— WHAT THE TASK REQUIRES —
Find the lines in these entries that include the word "objects" and state how many there are, with no other words.

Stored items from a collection
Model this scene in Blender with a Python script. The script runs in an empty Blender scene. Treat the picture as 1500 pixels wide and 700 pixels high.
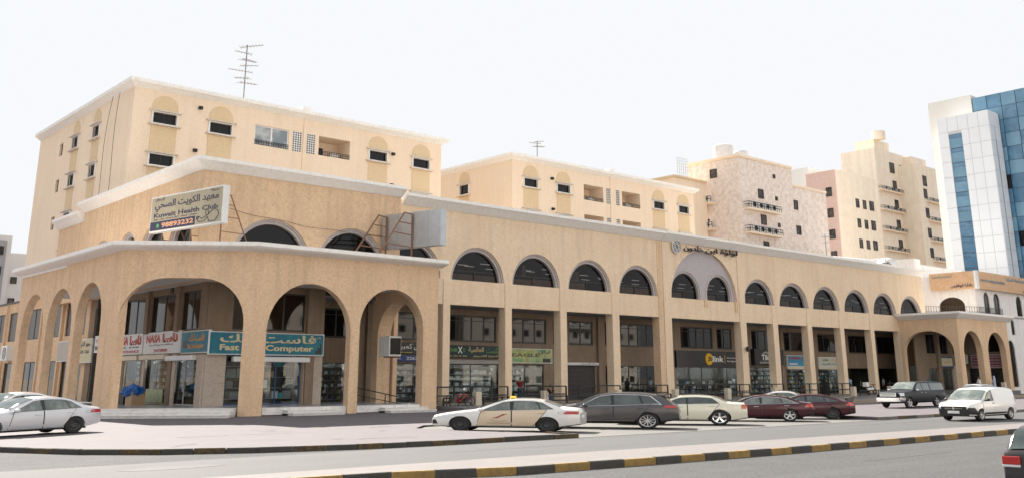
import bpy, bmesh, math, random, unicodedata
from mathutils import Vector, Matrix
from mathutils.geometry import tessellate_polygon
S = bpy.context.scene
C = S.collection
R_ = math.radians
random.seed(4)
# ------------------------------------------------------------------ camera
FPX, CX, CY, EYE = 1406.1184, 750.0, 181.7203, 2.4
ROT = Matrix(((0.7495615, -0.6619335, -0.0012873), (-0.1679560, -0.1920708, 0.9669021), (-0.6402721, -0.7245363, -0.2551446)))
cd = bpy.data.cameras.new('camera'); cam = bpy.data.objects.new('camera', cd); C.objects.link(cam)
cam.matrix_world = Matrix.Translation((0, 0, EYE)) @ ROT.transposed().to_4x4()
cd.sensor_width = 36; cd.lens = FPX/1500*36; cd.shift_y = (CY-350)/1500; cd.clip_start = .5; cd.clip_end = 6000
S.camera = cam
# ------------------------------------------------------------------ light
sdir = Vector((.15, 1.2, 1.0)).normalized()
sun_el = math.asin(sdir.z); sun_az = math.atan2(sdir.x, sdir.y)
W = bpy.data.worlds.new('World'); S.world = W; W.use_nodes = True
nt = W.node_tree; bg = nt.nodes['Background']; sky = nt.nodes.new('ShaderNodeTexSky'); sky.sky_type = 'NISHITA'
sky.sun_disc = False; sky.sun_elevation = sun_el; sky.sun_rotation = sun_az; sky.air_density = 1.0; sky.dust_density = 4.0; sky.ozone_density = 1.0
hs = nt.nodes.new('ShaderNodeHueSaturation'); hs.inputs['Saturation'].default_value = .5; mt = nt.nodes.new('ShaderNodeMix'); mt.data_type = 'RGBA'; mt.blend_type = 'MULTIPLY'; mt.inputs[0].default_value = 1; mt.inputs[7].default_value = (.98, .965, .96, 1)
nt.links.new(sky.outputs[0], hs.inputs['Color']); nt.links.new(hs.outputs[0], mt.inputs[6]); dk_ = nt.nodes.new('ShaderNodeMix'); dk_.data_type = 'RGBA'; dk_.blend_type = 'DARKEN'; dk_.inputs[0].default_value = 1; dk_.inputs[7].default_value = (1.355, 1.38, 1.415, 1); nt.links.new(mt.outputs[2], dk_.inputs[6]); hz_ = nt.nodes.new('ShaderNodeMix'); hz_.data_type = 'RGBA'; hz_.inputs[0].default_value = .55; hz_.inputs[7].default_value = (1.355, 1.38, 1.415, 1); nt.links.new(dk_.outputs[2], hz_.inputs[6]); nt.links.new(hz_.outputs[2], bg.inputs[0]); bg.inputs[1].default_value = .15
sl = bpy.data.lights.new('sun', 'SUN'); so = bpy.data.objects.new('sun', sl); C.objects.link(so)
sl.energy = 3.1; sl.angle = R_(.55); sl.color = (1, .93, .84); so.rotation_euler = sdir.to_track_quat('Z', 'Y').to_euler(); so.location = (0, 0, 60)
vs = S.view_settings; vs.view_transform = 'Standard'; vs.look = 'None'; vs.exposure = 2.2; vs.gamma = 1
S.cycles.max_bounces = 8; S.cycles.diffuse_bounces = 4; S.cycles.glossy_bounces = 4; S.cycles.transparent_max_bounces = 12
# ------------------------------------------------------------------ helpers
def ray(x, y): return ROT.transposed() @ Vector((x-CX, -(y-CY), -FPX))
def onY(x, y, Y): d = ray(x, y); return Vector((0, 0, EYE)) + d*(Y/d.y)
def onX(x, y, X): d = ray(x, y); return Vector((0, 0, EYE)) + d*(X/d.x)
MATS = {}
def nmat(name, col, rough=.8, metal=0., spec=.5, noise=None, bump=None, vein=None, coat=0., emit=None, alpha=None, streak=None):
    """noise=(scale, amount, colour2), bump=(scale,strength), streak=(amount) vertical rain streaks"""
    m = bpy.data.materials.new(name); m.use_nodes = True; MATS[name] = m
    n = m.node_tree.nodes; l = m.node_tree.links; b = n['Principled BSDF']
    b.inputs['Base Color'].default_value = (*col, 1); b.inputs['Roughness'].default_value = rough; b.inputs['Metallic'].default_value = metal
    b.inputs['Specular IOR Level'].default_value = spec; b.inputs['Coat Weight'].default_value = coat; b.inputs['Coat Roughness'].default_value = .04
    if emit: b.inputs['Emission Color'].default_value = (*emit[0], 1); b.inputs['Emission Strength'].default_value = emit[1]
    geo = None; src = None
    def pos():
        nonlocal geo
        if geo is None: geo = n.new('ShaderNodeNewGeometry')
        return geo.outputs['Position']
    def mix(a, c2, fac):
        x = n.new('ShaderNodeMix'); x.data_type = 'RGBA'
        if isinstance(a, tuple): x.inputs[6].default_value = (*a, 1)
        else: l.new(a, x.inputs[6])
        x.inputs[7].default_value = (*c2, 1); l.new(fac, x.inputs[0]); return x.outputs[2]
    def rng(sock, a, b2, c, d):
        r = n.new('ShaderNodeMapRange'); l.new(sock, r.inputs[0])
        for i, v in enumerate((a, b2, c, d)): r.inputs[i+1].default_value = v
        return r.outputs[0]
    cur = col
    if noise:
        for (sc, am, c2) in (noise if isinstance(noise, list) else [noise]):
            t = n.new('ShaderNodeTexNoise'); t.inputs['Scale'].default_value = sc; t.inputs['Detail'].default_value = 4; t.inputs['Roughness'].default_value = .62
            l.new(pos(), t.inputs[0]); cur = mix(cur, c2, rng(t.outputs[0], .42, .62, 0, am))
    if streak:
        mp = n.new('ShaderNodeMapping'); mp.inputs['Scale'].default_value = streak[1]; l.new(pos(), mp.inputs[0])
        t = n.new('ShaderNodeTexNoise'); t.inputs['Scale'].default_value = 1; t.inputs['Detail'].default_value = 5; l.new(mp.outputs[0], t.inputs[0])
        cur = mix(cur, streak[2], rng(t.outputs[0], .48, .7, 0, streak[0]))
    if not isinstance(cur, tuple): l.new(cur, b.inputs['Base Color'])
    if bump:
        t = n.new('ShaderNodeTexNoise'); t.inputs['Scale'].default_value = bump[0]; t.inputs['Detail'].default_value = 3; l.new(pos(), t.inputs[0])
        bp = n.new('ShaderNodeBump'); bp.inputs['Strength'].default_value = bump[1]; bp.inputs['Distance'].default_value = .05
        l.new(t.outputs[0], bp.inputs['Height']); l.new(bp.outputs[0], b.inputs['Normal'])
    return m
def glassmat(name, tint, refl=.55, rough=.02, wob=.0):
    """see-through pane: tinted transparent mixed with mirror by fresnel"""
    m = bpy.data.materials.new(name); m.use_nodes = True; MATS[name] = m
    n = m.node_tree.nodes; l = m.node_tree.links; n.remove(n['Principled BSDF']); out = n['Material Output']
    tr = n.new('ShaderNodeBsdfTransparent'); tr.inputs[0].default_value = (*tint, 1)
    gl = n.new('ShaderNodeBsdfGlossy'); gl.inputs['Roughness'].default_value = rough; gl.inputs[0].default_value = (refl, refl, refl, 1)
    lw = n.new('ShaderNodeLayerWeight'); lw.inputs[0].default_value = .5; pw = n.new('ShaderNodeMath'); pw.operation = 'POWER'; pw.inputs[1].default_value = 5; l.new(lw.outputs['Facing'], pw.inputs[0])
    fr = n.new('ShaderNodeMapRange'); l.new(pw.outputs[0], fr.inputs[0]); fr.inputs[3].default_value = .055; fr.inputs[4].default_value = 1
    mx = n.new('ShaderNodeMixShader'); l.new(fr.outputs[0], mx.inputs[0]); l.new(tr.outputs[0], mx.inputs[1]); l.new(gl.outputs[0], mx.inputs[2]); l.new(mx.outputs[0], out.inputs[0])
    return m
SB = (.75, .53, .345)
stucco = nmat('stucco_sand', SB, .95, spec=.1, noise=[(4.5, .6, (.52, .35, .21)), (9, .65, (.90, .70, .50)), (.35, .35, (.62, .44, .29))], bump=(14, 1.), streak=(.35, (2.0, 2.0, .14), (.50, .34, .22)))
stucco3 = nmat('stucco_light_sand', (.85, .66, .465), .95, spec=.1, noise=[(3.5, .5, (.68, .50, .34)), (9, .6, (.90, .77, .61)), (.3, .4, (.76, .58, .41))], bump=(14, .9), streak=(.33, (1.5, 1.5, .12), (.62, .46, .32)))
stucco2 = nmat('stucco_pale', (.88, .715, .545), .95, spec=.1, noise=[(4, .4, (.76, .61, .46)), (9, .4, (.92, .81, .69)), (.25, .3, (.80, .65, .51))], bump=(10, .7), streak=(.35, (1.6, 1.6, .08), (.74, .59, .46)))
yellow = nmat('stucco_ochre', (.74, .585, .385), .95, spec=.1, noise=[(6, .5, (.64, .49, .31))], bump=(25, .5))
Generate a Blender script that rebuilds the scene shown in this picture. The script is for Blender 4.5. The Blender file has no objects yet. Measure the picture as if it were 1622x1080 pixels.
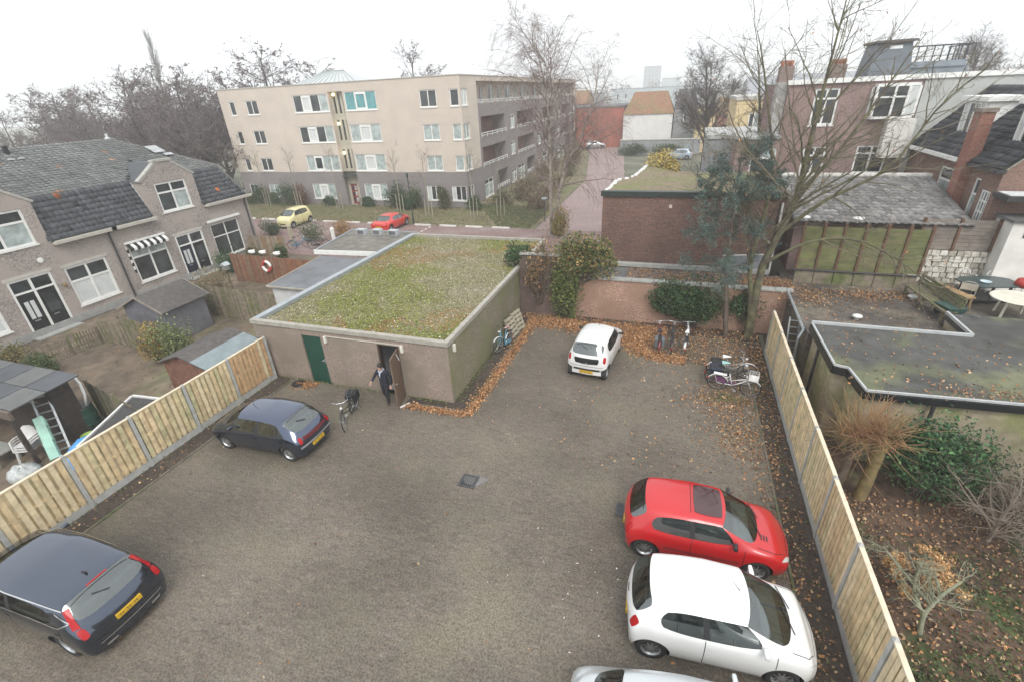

— WORKED ANSWER —
3